--- Material provided ---

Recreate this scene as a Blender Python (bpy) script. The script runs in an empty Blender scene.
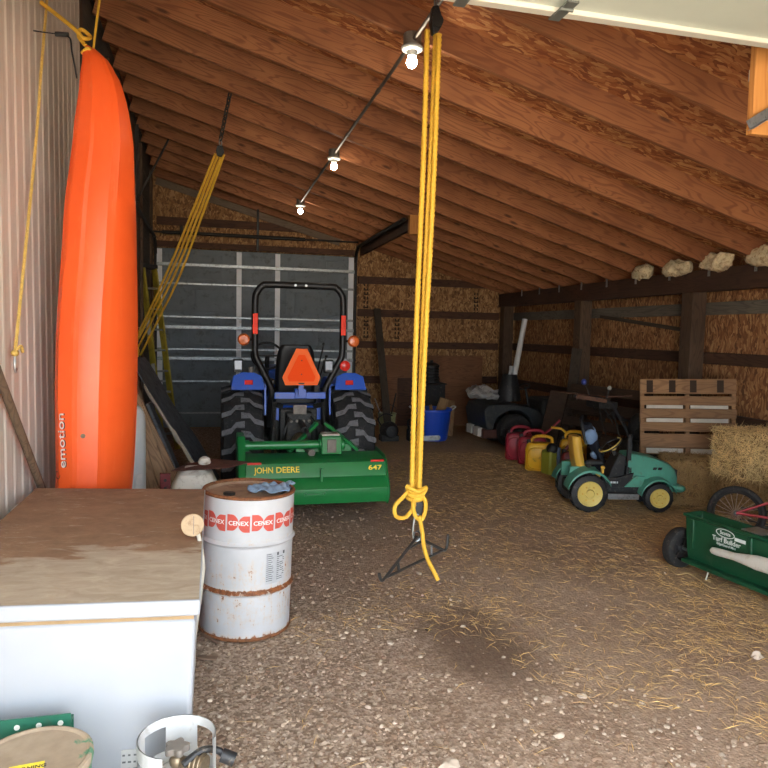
import bpy, bmesh, math, random
from mathutils import Vector, Matrix, Euler
from mathutils.bvhtree import BVHTree
random.seed(7)
R = math.radians
PI = math.pi
sc = bpy.context.scene
col = sc.collection

# ------------------------------------------------------------------ camera
F = 680.0; VPX = 212.0; VPY = 329.0; ROLL = 0.021; H = 1.8
yaw = math.atan((384 - VPX) / F)
pitch = math.atan((384 - (VPY + ROLL * (384 - VPX))) / F)
fwd = Vector((math.sin(yaw) * math.cos(pitch), math.cos(yaw) * math.cos(pitch), -math.sin(pitch)))
r0 = Vector((math.cos(yaw), -math.sin(yaw), 0)); u0 = r0.cross(fwd)
rr = math.atan(ROLL)
CR = math.cos(rr) * r0 + math.sin(rr) * u0
CU = -math.sin(rr) * r0 + math.cos(rr) * u0
EYE = Vector((0, 0, H))
cam = bpy.data.cameras.new('camera'); cam.sensor_width = 36; cam.lens = 36 * F / 768
cam.clip_start = 0.05; cam.clip_end = 500
co = bpy.data.objects.new('camera', cam); col.objects.link(co)
m = Matrix.Identity(4)
for i in range(3):
    m[i][0] = CR[i]; m[i][1] = CU[i]; m[i][2] = -fwd[i]; m[i][3] = EYE[i]
co.matrix_world = m
sc.camera = co

def ray(px, py): return fwd * F + CR * (px - 384) - CU * (py - 384)
def at(px, py, Y):
    d = ray(px, py); return EYE + d * (Y / d.y)
def atX(px, py, X):
    d = ray(px, py); return EYE + d * (X / d.x)
def gnd(px, py, z=0.0):
    d = ray(px, py); return EYE + d * ((z - H) / d.z)

# ------------------------------------------------------------------ materials
def lin(c):
    def f(v):
        v /= 255.0
        return v / 12.92 if v <= 0.04045 else ((v + 0.055) / 1.055) ** 2.4
    return (f(c[0]), f(c[1]), f(c[2]), 1)
class NT:
    def __init__(s, name):
        s.m = bpy.data.materials.new(name); s.m.use_nodes = True
        s.t = s.m.node_tree; s.t.nodes.clear()
        s.out = s.t.nodes.new('ShaderNodeOutputMaterial')
        s.b = s.t.nodes.new('ShaderNodeBsdfPrincipled')
        s.t.links.new(s.b.outputs[0], s.out.inputs[0])
        s.tc = s.t.nodes.new('ShaderNodeTexCoord')
    def n(s, typ, **k):
        x = s.t.nodes.new(typ)
        for a, v in k.items():
            if a.startswith('i_'):
                key = a[2:]
                key = int(key) if key.isdigit() else key.replace('_', ' ')
                x.inputs[key].default_value = v
            else: setattr(x, a, v)
        return x
    def l(s, a, b): s.t.links.new(a, b)
    def coords(s, scale=(1, 1, 1), rot=(0, 0, 0), rnd=True, src='Object'):
        mp = s.n('ShaderNodeMapping'); mp.inputs['Scale'].default_value = scale; mp.inputs['Rotation'].default_value = rot
        if rnd:
            oi = s.n('ShaderNodeObjectInfo')
            ml = s.n('ShaderNodeVectorMath', operation='MULTIPLY_ADD')
            s.l(oi.outputs['Random'], ml.inputs[0]); ml.inputs[1].default_value = (37, 53, 71)
            s.l(s.tc.outputs[src], ml.inputs[2]); s.l(ml.outputs[0], mp.inputs['Vector'])
        else: s.l(s.tc.outputs[src], mp.inputs['Vector'])
        return mp.outputs[0]
    def noise(s, vec, scale=5, detail=4, rough=.6, dist=0):
        x = s.n('ShaderNodeTexNoise'); x.inputs['Scale'].default_value = scale; x.inputs['Detail'].default_value = detail
        x.inputs['Roughness'].default_value = rough; x.inputs['Distortion'].default_value = dist
        s.l(vec, x.inputs['Vector']); return x.outputs['Fac']
    def ramp(s, fac, stops, interp='LINEAR'):
        x = s.n('ShaderNodeValToRGB'); x.color_ramp.interpolation = interp
        e = x.color_ramp.elements
        while len(e) < len(stops): e.new(.5)
        for i, (p, c) in enumerate(stops):
            e[i].position = p; e[i].color = c if len(c) == 4 else (*c, 1)
        s.l(fac, x.inputs[0]); return x.outputs[0]
    def mix(s, fac, a, b, mode='MIX'):
        x = s.n('ShaderNodeMix', data_type='RGBA', blend_type=mode)
        for sock, v in ((x.inputs[0], fac), (x.inputs[6], a), (x.inputs[7], b)):
            if hasattr(v, 'default_value') or hasattr(v, 'is_linked'): s.l(v, sock)
            else: sock.default_value = v
        return x.outputs[2]
    def bump(s, h, strength=.3, dist=.01):
        x = s.n('ShaderNodeBump'); x.inputs['Strength'].default_value = strength; x.inputs['Distance'].default_value = dist
        s.l(h, x.inputs['Height']); s.l(x.outputs[0], s.b.inputs['Normal'])
    def col(s, c):
        if hasattr(c, 'is_linked'): s.l(c, s.b.inputs['Base Color'])
        else: s.b.inputs['Base Color'].default_value = c
    def rough(s, v): s.b.inputs['Roughness'].default_value = v
    def metal(s, v): s.b.inputs['Metallic'].default_value = v

def sh(c, k): return (min(1, c[0] * k), min(1, c[1] * k), min(1, c[2] * k), 1)

def paint(name, rgb, rough=.5, metal=0, var=.18, scale=6, dirt=None, dirt_amt=.35, bump=0.0, bscale=60, coat=0):
    t = NT(name); c = lin(rgb)
    v = t.coords()
    n1 = t.noise(v, scale, 5)
    cc = t.ramp(n1, [(.3, sh(c, 1 - var)), (.7, sh(c, 1 + var * .6))])
    if dirt:
        n2 = t.noise(v, scale * 2.3, 8, .7, .4)
        f = t.ramp(n2, [(.62 - dirt_amt * .35, (0, 0, 0)), (.78 - dirt_amt * .25, (1, 1, 1))])
        cc = t.mix(f, cc, lin(dirt))
    t.col(cc); t.rough(rough); t.metal(metal)
    if coat: t.b.inputs['Coat Weight'].default_value = coat
    if bump: t.bump(t.noise(v, bscale, 3), bump)
    return t.m

def wood(name, light, dark, grain=(1, 18, 18), rough=.75, knots=True, scale=1.0, bump=.25):
    """timber whose grain runs along local X unless grain is permuted"""
    t = NT(name)
    v = t.coords(grain)
    # cathedral grain: contour lines of a smooth noise stretched along the timber
    lg = tuple(.75 * scale if g == min(grain) else 6.0 * scale for g in grain)
    n0 = t.noise(t.coords(lg), 1.0, 2, .45, .35)
    k1 = t.n('ShaderNodeMath', operation='MULTIPLY'); t.l(n0, k1.inputs[0]); k1.inputs[1].default_value = 105
    k2 = t.n('ShaderNodeMath', operation='SINE'); t.l(k1.outputs[0], k2.inputs[0])
    rings = t.ramp(k2.outputs[0], [(.30, (0, 0, 0)), (.95, (1, 1, 1))])
    fine = t.noise(t.coords(tuple(g * (1.5 if g == min(grain) else 5) for g in grain)), 2.0, 5, .65)
    f = t.mix(.36, t.mix(.25, fine, n0), rings)
    cl, cd = lin(light), lin(dark)
    c = t.ramp(f, [(.12, cl), (.45, tuple((a + b) / 2 for a, b in zip(cl, cd))), (.85, cd)])
    big = t.noise(t.coords((.8, .8, .8)), 1.7, 3)
    c = t.mix(t.ramp(big, [(.35, (.55, .55, .55)), (.65, (0, 0, 0))]), c, sh(cd, .8))
    if knots:
        k = t.n('ShaderNodeTexVoronoi'); k.inputs['Scale'].default_value = 1.0
        g = [1 if a == 1 else 3.2 for a in grain]
        t.l(t.coords(tuple(2.0 * a for a in g)), k.inputs['Vector'])
        kf = t.ramp(k.outputs['Distance'], [(.06, (1, 1, 1)), (.15, (0, 0, 0))])
        c = t.mix(kf, c, sh(cd, .42))
    oi = t.n('ShaderNodeObjectInfo')
    c = t.mix(t.ramp(oi.outputs['Random'], [(0, (.35, .35, .35)), (1, (0, 0, 0))]), c, sh(cd, .75))
    t.col(c); t.rough(rough)
    if bump: t.bump(f, bump, .004)
    return t.m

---

Only lines belong in the copy: transcribe those from the start of the data through the line that contains "col = sc.collection", and skip the pictures.

Recreate this scene as a Blender Python (bpy) script. The script runs in an empty Blender scene.
import bpy, bmesh, math, random
from mathutils import Vector, Matrix, Euler
from mathutils.bvhtree import BVHTree
random.seed(7)
R = math.radians
PI = math.pi
sc = bpy.context.scene
col = sc.collection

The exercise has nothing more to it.